La idea que se tiene de la memoria es siempre falible. Cree uno que existe una propiedad de lo registrado, pero todo se deja contaminar por la imprecisión, por el veneno del olvido, pero hay algo peor que olvidar: no haber sabido. Po eso leemos: por alimentar la memoria y hacerla creer que hemos estado en lugares fantásticos, algunos a los que ni siquiera nuestra imaginación alcanza. Por eso necesitamos la imaginación de los otros, la fantasía de los que escriben para que podamos vivir las vidas que no nos pertenecen.
La memoria también se construye leyendo. O viendo cine. Todo lo que la realidad no nos ofrece y está codificado en los libros, en las películas. No habiendo estado nunca en Nueva York, la siento mía. Conozco calles, plazas, miradores. Habrá quien haya venido a Córdoba y posea de la ciudad, la mía en este caso, una idea que no he adquirido jamás yo mismo. La lectura es una especie de viaje absoluto, uno que se emprende en soledad. El verdadero viaje debería ser siempre solitario. Uno viaja solo. Llega solo, camina solo y regresa solo. Como la vida misma.
Recuerdo un personaje de Updike, no sé de qué obra, que era capaz de vivir enteramente con sus recuerdos. No precisaba ninguno más. Le valía ese inventario. Venía a decir, de verdad que está esto en bruma, como si la misma memoria me estuviera poniendo a prueba al saber que escribo sobre ella, que incluso no se precisaban una cantidad enorme de recuerdos. Bastaba con unos pocos, bien escogidos.
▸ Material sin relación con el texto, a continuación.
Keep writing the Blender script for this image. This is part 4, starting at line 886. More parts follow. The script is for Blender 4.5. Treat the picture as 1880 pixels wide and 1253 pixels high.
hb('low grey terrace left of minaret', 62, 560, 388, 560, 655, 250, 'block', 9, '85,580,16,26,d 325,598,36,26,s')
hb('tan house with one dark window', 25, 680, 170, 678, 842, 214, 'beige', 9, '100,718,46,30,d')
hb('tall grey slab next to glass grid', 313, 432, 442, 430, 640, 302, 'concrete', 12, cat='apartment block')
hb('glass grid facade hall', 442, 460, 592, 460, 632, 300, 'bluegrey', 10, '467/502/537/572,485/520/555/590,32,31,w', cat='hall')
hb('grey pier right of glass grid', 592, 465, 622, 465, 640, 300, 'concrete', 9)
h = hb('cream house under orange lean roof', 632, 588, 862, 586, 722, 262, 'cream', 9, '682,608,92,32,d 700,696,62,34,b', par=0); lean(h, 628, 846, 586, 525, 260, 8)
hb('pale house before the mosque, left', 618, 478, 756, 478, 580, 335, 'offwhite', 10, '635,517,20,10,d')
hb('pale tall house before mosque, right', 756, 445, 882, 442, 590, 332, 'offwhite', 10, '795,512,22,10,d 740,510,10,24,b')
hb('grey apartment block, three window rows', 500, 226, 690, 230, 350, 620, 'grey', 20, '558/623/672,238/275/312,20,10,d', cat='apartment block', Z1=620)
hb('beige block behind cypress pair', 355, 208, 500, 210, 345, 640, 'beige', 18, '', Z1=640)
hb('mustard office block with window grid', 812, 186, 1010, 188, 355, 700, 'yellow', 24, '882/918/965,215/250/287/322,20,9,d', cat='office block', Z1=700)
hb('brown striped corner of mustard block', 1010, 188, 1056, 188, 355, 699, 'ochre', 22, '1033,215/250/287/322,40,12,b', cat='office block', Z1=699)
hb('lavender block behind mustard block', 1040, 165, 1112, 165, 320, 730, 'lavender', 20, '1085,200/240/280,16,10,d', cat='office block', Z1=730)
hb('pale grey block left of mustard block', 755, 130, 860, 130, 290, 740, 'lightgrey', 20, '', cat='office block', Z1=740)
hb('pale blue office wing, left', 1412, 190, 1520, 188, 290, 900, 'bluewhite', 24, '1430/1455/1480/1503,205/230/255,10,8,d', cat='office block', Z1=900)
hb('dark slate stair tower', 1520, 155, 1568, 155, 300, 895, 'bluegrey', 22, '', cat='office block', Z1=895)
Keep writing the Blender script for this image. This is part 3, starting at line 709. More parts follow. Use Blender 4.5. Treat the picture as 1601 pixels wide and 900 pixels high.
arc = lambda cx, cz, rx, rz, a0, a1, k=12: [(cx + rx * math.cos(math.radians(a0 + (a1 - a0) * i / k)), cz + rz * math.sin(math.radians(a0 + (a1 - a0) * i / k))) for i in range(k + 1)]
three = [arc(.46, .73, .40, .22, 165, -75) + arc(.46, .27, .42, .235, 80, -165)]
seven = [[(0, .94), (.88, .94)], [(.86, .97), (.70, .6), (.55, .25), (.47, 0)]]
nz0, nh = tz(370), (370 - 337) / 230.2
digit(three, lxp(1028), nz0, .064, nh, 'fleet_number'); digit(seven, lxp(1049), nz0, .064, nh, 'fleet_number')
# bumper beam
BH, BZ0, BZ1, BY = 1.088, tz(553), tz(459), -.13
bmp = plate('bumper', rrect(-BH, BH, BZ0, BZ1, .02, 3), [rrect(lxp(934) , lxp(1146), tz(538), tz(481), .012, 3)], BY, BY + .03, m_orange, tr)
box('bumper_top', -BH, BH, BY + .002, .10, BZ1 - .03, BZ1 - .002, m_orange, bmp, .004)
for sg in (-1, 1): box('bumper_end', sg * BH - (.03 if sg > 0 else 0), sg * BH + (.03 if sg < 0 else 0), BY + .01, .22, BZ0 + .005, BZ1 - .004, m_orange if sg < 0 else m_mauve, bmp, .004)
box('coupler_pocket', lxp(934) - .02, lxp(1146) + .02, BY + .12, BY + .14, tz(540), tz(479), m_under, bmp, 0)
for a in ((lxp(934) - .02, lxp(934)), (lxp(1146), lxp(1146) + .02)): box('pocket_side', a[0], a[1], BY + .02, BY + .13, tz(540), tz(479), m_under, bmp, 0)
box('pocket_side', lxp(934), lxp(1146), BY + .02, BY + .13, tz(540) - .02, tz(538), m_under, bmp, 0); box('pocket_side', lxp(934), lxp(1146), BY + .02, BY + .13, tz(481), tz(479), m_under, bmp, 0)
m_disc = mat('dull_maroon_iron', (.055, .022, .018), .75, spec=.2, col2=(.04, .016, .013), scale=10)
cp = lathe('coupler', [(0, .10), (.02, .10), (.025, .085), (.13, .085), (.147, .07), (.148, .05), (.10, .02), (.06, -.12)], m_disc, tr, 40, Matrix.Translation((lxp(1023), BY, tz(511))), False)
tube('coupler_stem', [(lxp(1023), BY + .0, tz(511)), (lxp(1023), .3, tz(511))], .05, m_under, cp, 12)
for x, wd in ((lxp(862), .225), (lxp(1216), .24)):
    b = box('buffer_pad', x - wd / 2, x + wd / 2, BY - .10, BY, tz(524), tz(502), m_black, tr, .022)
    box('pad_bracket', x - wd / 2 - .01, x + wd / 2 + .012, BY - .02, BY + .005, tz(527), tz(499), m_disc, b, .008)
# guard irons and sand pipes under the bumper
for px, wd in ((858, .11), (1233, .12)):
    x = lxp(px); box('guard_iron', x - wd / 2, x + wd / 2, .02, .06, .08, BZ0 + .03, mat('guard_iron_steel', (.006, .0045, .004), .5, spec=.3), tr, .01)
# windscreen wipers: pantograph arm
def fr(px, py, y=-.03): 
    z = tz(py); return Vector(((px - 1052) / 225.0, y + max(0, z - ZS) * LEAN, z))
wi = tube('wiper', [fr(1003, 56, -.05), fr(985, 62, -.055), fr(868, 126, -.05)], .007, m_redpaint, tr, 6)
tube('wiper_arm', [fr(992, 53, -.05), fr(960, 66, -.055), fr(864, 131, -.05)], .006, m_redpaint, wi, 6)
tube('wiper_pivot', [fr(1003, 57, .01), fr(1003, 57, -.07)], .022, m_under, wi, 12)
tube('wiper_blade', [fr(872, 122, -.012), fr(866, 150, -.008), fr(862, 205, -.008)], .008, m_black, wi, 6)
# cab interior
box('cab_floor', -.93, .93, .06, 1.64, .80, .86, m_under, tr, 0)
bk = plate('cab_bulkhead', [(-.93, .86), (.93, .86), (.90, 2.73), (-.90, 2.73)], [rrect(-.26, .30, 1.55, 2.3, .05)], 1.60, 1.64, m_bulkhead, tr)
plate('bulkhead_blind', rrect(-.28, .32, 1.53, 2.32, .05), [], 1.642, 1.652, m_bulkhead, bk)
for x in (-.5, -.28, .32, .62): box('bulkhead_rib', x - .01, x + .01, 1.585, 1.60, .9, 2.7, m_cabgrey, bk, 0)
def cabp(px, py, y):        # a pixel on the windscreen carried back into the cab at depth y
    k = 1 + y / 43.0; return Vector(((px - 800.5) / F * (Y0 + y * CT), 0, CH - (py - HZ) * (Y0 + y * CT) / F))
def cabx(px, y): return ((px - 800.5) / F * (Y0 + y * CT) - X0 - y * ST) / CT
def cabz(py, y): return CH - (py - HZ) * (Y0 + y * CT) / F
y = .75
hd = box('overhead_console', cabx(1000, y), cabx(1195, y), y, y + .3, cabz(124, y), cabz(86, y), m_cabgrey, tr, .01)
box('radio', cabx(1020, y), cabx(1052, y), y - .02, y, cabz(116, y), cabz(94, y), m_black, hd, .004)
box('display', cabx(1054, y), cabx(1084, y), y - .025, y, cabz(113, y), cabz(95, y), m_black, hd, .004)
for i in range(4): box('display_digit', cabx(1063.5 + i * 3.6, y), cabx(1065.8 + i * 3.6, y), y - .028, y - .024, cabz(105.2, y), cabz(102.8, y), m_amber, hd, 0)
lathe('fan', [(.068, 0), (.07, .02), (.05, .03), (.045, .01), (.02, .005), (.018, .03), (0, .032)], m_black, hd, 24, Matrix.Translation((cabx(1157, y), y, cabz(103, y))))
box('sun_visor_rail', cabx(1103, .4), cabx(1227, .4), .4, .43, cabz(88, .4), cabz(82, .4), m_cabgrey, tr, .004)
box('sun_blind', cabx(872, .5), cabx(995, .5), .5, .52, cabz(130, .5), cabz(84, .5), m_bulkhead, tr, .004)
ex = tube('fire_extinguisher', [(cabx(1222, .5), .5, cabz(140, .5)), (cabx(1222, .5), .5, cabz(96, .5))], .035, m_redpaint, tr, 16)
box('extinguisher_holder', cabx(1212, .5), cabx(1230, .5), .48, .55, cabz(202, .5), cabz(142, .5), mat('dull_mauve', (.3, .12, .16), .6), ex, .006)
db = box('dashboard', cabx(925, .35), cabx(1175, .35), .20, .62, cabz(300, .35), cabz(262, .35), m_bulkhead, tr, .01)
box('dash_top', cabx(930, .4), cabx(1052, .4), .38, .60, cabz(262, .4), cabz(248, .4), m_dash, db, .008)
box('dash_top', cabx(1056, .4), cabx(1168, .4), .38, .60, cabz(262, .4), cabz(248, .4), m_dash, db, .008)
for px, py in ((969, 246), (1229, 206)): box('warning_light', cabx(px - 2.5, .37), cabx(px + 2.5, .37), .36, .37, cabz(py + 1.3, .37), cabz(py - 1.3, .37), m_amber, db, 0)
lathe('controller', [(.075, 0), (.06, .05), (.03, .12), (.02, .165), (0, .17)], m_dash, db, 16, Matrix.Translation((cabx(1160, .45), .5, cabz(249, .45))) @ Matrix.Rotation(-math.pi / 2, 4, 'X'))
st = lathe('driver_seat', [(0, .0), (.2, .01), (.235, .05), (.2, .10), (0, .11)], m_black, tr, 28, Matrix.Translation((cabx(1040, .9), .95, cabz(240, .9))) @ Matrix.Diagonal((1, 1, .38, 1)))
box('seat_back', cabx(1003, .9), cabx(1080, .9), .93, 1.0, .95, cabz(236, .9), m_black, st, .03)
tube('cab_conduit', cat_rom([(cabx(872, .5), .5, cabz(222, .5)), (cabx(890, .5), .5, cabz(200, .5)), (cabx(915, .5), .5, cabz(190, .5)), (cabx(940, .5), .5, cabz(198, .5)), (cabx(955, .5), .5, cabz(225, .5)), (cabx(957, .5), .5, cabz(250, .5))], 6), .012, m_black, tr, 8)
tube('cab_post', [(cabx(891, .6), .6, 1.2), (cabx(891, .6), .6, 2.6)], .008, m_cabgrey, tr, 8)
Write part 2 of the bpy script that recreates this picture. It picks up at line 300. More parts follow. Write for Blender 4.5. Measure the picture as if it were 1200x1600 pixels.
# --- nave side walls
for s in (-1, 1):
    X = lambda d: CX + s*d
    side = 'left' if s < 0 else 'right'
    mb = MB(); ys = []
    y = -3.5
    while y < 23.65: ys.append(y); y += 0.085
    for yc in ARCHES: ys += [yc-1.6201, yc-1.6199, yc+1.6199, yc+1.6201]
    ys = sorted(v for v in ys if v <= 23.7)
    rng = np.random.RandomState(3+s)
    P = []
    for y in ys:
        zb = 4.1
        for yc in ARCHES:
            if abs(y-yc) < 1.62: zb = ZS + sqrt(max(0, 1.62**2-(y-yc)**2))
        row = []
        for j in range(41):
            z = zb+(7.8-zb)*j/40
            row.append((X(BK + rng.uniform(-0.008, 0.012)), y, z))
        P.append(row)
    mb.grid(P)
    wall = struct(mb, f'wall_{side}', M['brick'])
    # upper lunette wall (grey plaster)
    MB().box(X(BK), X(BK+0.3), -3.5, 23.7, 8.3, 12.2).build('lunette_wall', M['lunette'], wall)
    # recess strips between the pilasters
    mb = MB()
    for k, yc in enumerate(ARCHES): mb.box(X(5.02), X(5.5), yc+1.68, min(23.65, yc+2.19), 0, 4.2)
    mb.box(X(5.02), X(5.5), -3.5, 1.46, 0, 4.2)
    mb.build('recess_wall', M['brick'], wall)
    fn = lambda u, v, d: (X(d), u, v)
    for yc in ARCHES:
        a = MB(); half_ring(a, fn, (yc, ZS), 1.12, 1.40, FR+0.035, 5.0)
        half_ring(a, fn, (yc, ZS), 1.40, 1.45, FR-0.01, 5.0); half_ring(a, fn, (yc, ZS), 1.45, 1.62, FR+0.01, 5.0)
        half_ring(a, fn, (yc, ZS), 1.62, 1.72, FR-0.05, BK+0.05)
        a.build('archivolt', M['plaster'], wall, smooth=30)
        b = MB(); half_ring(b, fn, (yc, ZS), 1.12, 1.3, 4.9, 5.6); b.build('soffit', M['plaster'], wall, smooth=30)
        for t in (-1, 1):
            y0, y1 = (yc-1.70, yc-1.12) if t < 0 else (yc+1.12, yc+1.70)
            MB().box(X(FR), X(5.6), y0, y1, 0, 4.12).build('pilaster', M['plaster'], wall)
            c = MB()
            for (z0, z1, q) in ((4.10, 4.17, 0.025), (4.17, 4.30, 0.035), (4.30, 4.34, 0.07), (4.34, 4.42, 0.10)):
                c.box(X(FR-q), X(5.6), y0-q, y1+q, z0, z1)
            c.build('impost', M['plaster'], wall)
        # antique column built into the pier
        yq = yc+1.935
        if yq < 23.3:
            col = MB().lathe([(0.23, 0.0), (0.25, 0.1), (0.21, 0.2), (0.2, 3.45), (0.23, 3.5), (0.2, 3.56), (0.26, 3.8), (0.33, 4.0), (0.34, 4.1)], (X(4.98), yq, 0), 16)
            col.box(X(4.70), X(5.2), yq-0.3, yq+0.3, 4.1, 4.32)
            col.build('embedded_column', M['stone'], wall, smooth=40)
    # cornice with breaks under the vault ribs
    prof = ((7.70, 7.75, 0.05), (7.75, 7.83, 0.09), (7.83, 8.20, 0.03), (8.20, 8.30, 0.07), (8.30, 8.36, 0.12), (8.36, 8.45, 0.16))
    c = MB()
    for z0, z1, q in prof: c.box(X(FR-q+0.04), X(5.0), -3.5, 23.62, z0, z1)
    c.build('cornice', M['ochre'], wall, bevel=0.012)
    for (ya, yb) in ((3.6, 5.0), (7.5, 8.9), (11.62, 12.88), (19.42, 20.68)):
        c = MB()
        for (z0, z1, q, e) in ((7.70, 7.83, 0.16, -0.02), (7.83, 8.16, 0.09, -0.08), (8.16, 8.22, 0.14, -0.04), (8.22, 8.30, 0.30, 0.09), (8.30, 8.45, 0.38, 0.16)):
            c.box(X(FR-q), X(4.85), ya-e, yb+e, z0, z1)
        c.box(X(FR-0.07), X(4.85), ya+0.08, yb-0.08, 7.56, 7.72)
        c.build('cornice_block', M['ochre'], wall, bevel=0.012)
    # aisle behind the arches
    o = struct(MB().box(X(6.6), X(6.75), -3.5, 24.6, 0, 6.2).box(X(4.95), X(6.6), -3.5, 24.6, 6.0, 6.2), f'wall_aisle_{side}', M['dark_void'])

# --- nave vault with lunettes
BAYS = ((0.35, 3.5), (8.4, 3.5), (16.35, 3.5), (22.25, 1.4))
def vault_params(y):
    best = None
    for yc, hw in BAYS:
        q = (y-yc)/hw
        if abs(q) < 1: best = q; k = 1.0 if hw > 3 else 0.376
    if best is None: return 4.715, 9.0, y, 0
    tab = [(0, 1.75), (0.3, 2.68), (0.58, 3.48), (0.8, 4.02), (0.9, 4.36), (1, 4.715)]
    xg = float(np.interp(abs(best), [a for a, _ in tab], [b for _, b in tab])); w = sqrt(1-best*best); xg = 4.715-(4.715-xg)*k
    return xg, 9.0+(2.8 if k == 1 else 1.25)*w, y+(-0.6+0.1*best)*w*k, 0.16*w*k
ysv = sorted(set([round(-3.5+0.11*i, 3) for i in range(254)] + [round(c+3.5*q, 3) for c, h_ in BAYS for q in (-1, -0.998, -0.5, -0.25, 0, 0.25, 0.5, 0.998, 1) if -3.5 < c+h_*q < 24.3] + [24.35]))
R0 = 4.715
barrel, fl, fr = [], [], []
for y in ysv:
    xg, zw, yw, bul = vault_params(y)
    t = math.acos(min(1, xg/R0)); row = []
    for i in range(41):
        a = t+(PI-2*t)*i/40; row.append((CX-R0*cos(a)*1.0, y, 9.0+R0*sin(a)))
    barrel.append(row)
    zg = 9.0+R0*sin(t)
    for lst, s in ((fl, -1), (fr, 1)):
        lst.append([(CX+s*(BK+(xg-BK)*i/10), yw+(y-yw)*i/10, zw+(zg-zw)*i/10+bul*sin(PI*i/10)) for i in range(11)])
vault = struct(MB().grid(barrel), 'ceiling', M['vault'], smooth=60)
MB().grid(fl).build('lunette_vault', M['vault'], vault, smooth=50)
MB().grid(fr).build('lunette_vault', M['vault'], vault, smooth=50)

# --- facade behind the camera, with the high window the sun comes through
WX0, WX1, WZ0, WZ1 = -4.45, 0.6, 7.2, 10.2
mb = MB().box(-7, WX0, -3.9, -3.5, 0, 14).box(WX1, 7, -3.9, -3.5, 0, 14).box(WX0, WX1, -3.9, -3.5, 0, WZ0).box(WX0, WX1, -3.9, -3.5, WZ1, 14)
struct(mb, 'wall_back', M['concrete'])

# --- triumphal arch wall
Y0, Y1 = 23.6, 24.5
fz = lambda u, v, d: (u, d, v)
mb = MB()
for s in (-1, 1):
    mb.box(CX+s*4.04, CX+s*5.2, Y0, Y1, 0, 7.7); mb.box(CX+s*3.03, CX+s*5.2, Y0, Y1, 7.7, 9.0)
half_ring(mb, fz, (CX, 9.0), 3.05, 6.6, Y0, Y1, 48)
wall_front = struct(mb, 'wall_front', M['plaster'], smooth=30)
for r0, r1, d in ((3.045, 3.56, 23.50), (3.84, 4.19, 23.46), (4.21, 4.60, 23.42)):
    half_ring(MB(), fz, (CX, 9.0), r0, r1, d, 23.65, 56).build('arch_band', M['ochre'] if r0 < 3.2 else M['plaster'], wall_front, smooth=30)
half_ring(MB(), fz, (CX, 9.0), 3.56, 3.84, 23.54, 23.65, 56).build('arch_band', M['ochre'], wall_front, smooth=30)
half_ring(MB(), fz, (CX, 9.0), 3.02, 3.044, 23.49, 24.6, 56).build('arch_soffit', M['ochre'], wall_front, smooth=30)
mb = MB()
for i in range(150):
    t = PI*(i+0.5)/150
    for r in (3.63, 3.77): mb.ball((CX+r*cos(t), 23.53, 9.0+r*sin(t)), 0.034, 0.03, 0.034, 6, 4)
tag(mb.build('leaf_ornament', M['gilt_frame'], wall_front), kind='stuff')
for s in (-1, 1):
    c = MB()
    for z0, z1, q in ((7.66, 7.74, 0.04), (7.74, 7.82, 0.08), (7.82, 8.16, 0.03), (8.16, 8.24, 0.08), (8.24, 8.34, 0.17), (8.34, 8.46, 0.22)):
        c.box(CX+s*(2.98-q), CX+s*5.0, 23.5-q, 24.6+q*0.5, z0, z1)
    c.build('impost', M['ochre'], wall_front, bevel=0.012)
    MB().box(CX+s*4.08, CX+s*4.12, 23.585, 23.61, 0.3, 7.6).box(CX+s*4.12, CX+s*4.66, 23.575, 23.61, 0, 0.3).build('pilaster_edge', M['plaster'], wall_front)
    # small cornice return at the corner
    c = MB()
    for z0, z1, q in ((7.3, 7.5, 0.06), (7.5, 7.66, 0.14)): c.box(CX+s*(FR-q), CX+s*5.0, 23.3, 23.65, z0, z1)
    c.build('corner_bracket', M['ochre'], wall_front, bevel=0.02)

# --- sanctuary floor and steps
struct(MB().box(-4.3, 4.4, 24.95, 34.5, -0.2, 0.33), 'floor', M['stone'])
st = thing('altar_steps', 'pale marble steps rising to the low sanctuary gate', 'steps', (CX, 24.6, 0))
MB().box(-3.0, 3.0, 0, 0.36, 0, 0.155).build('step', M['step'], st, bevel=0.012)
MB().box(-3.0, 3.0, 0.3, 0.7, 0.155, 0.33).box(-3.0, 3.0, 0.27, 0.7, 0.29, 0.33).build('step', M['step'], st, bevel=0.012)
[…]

Si el memorista estaba instruido, haría por adornar lo que flaquease, dándole la veracidad que no poseían. Al final, no se trata de haber vivido algo, sino de que alguien te lo haya contado con la suficiente eficacia como para que parezca que en verdad lo has vivido. Todo eso lo sabían los novelistas decimonónicos. Toda la Gran Literatura juega con esta teoría, la hace suya, la consuma, la sublima.
Ayer, en la cocina, escuchando en la radio Ay pena, penita, pena, el clásico de la copla de Lola Flores, el que escuché cien veces de niño, quizá quedo corto en eso de cien, recordé cosas que andaban perdidas. Recordé a mi padre poniendo el disco en su Stibert, dejando caer con severo mimo la aguja. Recordé a mi tío Fernando haciendo de Príncipe Gitano y cantando con quejío solvente el Cortijo de los Mimbrales en el salón de mi casa. Juro que estaban perdidas. Bastó la magdalena de Quintero, León y Quiroga para que acudiese la vida que ya no está, la de los recuerdos. No hace falta que sean muchos. La memoria es una noche negra lo mismo que un pozo.